Drawing of Poly (vinylidene fluoride): Effects of Initial Morphology and Technique on the Structure and Properties of Drawn Products

Poly (vinylidene fluoride) films with a variety of initial morphologies have been drawn by solid-state coextrusion and two-stage drawing. The resultant structure and tensile properties of drawn products have been studied by X-ray diffraction, infrared spectroscopy, dynamic mechanical measurements, and tensile tests. It was found that the ductility and the crystal structure of the resultant drawn products were significantly influenced by both the initial morphologies and the drawing techniques.

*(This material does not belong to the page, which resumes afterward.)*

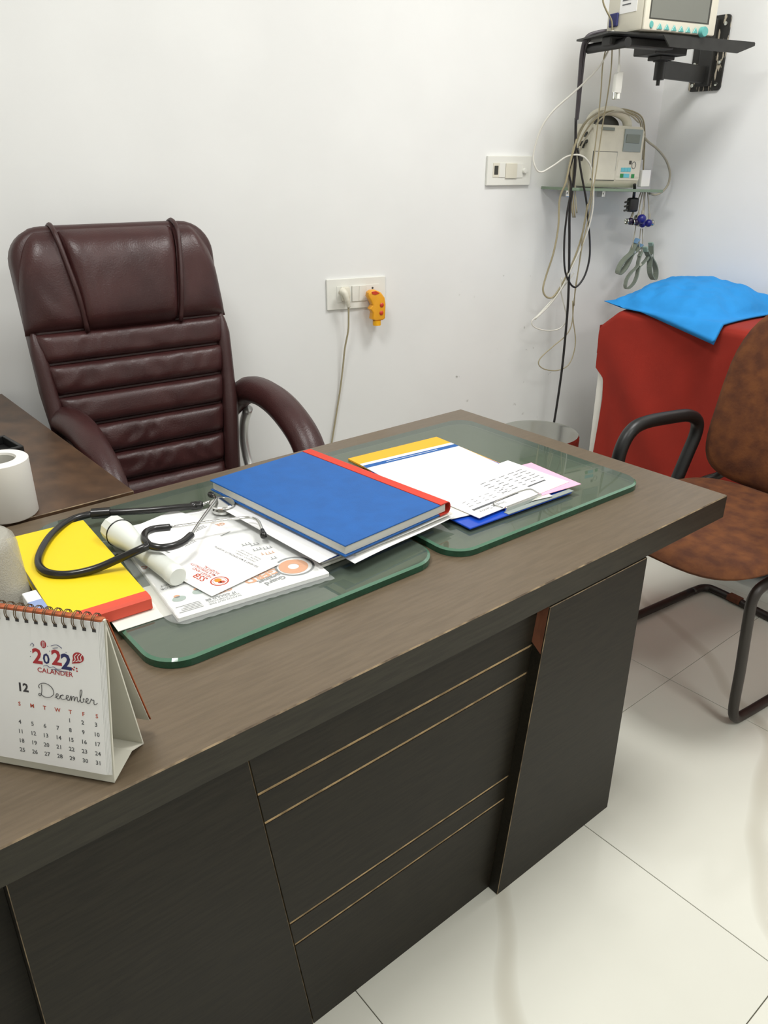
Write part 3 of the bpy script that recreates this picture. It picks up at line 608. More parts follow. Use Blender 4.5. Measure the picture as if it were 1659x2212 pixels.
for k in range(9):
    a = math.radians(90-180*k/8); sp.append((W2-0.004+0.008*math.cos(a), RT/2+(RT/2+0.0006)*math.sin(a)))
inner = [(x-0.0022*math.cos(math.radians(90-180*k/8)), RT/2+(z-RT/2)*0.86) for k, (x, z) in enumerate(sp)]
poly = [(W2-0.0235, RT+0.0006)]+sp+[(W2-0.0235, -0.0006), (W2-0.0235, 0.0018)]+inner[::-1]+[(W2-0.0235, RT-0.0018)]
prism(bm, [(x, -H2-0.0005, z) for x, z in poly], (0, 2*H2+0.001, 0), M=MRG); obj('spine', bm, M_REDCOV, rg)

# left pile: wrapped brochures, papers, card
br = thing('brochure_pack', 'pack of white printed brochures in a clear plastic wrap', 'brochures', (-0.955, 0.40, GZ))
BYAW = -6.5; MBR = frame((-0.952, 0.402, GZ), BYAW)
bm = B(); box(bm, (-0.125, -0.172, 0.0006), (0.125, 0.172, 0.0095), M=MBR, bev=0.0015, seg=1); obj('brochures', bm, M_PAPER, br)
def film(u, v):
    x = -0.138+0.267*u; y = -0.182+0.36*v; e = min(1, min(u, 1-u)*12)*min(1, min(v, 1-v)*14)
    if u < 0.1 and v < 0.1:
        dx, dy = (0.1-u)/0.1, (0.1-v)/0.1; q = math.hypot(dx, dy)
        if q > 1: x += 0.267*0.1*(dx-dx/q); y += 0.36*0.1*(dy-dy/q)
    return Vector((x, y, 0.0006+0.0102*min(1, e*1.3)+0.0008*noise.noise((x*40, y*40, 2))*(1-e)+0.0015*(1-e)*math.sin(x*160+y*90)**2))
bm = B(); grid(bm, film, 60, 60, M=MBR); obj('plastic_wrap', bm, M_FILM, br, smooth='all')
MBT = frame((-0.952, 0.402, GZ+0.0100), BYAW+180)       # print faces the chair side
bm = B()
text(bm, 'Guard', -0.058, 0.142, 0.0145, MBT, thick=0.03, mi=0, rot=0.17); text(bm, 'against', -0.055, 0.130, 0.0150, MBT, thick=0.03, mi=0, rot=0.17); text(bm, 'GERD', -0.058, 0.112, 0.024, MBT, thick=0.04, mi=1, rot=0.17)
disc(bm, -0.085, 0.124, 0.024, MBT, mi=1, n=24, r0=0.009); disc(bm, -0.087, 0.124, 0.0325, MBT, mi=0, n=24, r0=0.0285)
text(bm, 'IT COULD BE', 0.026, 0.146, 0.0080, MBT, thick=0.03, mi=0); text(bm, 'WATCH OUT FOR', 0.022, 0.160, 0.0062, MBT, mi=0); text(bm, 'THESE SYMPTOMS', 0.022, 0.1535, 0.0062, MBT, mi=0); text(bm, 'GERD', 0.026, 0.131, 0.014, MBT, thick=0.03, mi=1)
text(bm, 'CONSULT', 0.083, 0.069, 0.0075, MBT, thick=0.02, mi=0); text(bm, 'DOCTOR', 0.083, 0.078, 0.0085, MBT, thick=0.02, mi=0)
for k, (x, y) in enumerate(((0.105, 0.122), (0.072, 0.117), (0.068, 0.086), (0.045, 0.1))): disc(bm, x, y, 0.0105, MBT, mi=2, n=18, sy=0.75); disc(bm, x+0.001, y-0.008, 0.0048, MBT, mi=1, n=12)
for k in range(5): flat_rect(bm, 0.082, 0.082+random.uniform(0.025, 0.038), 0.144+0.0042*k, 0.1454+0.0042*k, MBT, 3)
for k, (x, y, c_) in enumerate(((-0.075, 0.075, 0), (-0.055, 0.070, 0), (-0.08, 0.055, 1), (-0.062, 0.052, 1), (-0.085, 0.036, 0), (-0.068, 0.032, 0), (-0.072, 0.012, 0), (-0.06, 0.004, 0))):
    for q in range(3): flat_rect(bm, x+0.006*q, x+0.006*q+0.0012, y, y+0.008, MBT, c_)
    flat_rect(bm, x-0.001, x+0.015, y+0.0072, y+0.0086, MBT, c_)
text(bm, 'GERD', -0.055, -0.094, 0.014, MBT, thick=0.03, mi=1); text(bm, 'Guard against', -0.055, -0.106, 0.009, MBT, mi=1)
text(bm, 'Tc', 0.100, -0.008, 0.022, MBT, thick=0.02, mi=4)
obj('printing', bm, [M_GREYP, M_ORANGE, M_TEALP, M_INKG, M_BROWNP], br)
CZ = GZ+0.0116
cv = sheet('white_envelope', 'white envelope lying partly under the torch head on the brochures', 'envelope', -0.972, 0.505, 0.118, 0.150, 14, CZ, 0.0008, M_PAPER)
bm = B(); MCV = frame((-0.972, 0.505, CZ+0.001), 194)
for k in range(3): flat_rect(bm, -0.045, -0.02, 0.028-0.004*k, 0.0295-0.004*k, MCV)
for k in range(5): flat_rect(bm, 0.005, 0.03+0.004*(k % 2), 0.066-0.004*k, 0.0672-0.004*k, MCV)
obj('printed_lines', bm, M_INKG, cv)
cdp = sheet('hospital_card', 'white hospital card with a red round emblem on the brochures', 'card', -0.978, 0.356, 0.136, 0.166, 9.5, CZ+0.001, 0.0008, M_PAPER)
MCD = frame((-0.978, 0.356, CZ+0.0020), 189.5); bm = B()
R9 = -math.pi/2
text(bm, 'SSB', 0.0385, 0.037, 0.0185, MCD, thick=0.015, mi=0, rot=R9); text(bm, 'HEART AND', 0.0305, 0.037, 0.0085, MCD, thick=0.012, mi=0, rot=R9); text(bm, 'MULTISPECIALITY', 0.0230, 0.037, 0.0080, MCD, thick=0.012, mi=0, rot=R9); text(bm, 'HOSPITAL', 0.0155, 0.037, 0.0085, MCD, thick=0.012, mi=0, rot=R9)
disc(bm, 0.032, 0.0555, 0.0145, MCD, mi=0, n=28, r0=0.0122); disc(bm, 0.032, 0.0555, 0.0105, MCD, mi=0, n=28, r0=0.0098); disc(bm, 0.032, 0.0515, 0.0058, MCD, mi=1, n=14, sy=1.0); disc(bm, 0.030, 0.0605, 0.0038, MCD, mi=0, n=12); disc(bm, 0.034, 0.059, 0.003, MCD, mi=0, n=10)
text(bm, 'SSB HEART & MULTISPECIALITY HOSPITAL', -0.0390, 0.066, 0.0060, MCD, mi=2, rot=R9, thick=0.012)
for k in range(3):
    text(bm, ('CARDIOLOGY   SURGERY', 'MEDICINE   ORTHOPAEDICS', 'TRAUMA   CRITICAL CARE')[k], -0.0470-0.0062*k, 0.05, 0.0044, MCD, mi=2, rot=R9)
obj('printing', bm, [M_BROWNP, M_ORANGE, M_INKG], cdp)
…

Solid-state coextrusion of GEL (10 wt%) films slightly below the melting point produced oriented films with only the crystalline form; those have a high chain orientation with f_c=0.993, and a higher crystallinity of 55%. The chain orientation and crystallinity of such samples were significantly higher than those of the β form samples usually prepared by cold-drawing of a melt-quenched film. Further, the highest achieved tensile modulus and strength at room temperature of 9.0 GPa (dynamic modulus at 35 Hz of 10 GPa) and 0.90 GPa, respectively, were obtained by two-stage drawing of GEL films. Such a tensile modulus corresponds to approximately 1.4 times the highest previously reported modulus value of 6.5 GPa. The fairly low ductility of PVDF is ascribed to the crystal transformation from the initial soft α-crystal form to the hard β-form during deformation.